La razón de ser de la filosofía, como la del resto de las humanidades, es otra. Tiene que ver con la exploración de las experiencias personales y comunitarias que construimos y los conceptos que las rigen, por ejemplo, los del utilitarismo o positivismo. Hasta hace poco podía verse en Barcelona A mí no me escribió Tennesse Williams, una obra preparada por el dramaturgo Marc Rosich. La tragicomedia representa una mujer que expone las miserias de la vida que la han llevado a ser la persona desahuciada que es, y lo hace a través de las expresiones más melodramáticas de las divas de la historia del cine. Pero lo cómico no esconde la dura realidad, por eso la obra trasluce de manera implacable las dificultades socioeconómicas que tantas personas encuentran a la hora construir su vida, y de cómo el arte puede ayudar a sobrellevarlas.

Sin filosofía, sin humanidades, sin arte, apenas se sobrevive. Y, sin embargo, reincidimos en su olvido en favor del único patrón de la utilidad

Sí, tenemos asumido que una sociedad que no da espacio a la sensibilidad humanística y que se rige por un solo patrón de utilidad acaba perdiéndose a ella misma. Vivir es pensar, es expresarse y saber interrelacionarse con propios y extraños. Sin filosofía, sin arte, sin humanidades, apenas se sobrevive. Y, sin embargo, reincidimos en su olvido.

Que la filosofía no sirva para nada es en el fondo una buena noticia. Significa que no se acomoda a los imperativos del paradigma de verdad dominante ni a la voluntad de reducir todo a una sola lógica de vida. Y precisamente porque a la filosofía se le pide, con razón y como al resto de expresiones y conocimientos existentes, que nos ayude a conseguir una vida mejor, su camino pasa por no dar nunca por concluido el recorrido de la pregunta. La filosofía florece en el fecundo terreno que media entre la ignorancia y el saber, y ahí está su peculiaridad.

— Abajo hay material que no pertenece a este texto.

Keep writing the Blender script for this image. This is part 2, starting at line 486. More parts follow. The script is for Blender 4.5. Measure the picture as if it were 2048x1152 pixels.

Así que no es algo de unos pocos, de supuestos expertos, sino que tiene que ver con lo cada uno de nosotros es: un ser finito, vulnerable, abierto al mundo, que aspira a saber más y mejor de qué va la vida. De ahí también que sea el punto de partida de toda experiencia propiamente humana, ya que implica atreverse a preguntar y repreguntar, sin hacerse trampas al solitario, si realmente estamos viviendo, individual y colectivamente, como podríamos llegar a hacerlo. Lo que verdaderamente sorprende es que en la era de hiperinformación y la hipercomunicación nos cueste tanto convivir con esta parte tan elemental de nuestra condición. Sin duda, todo un signo de los tiempos.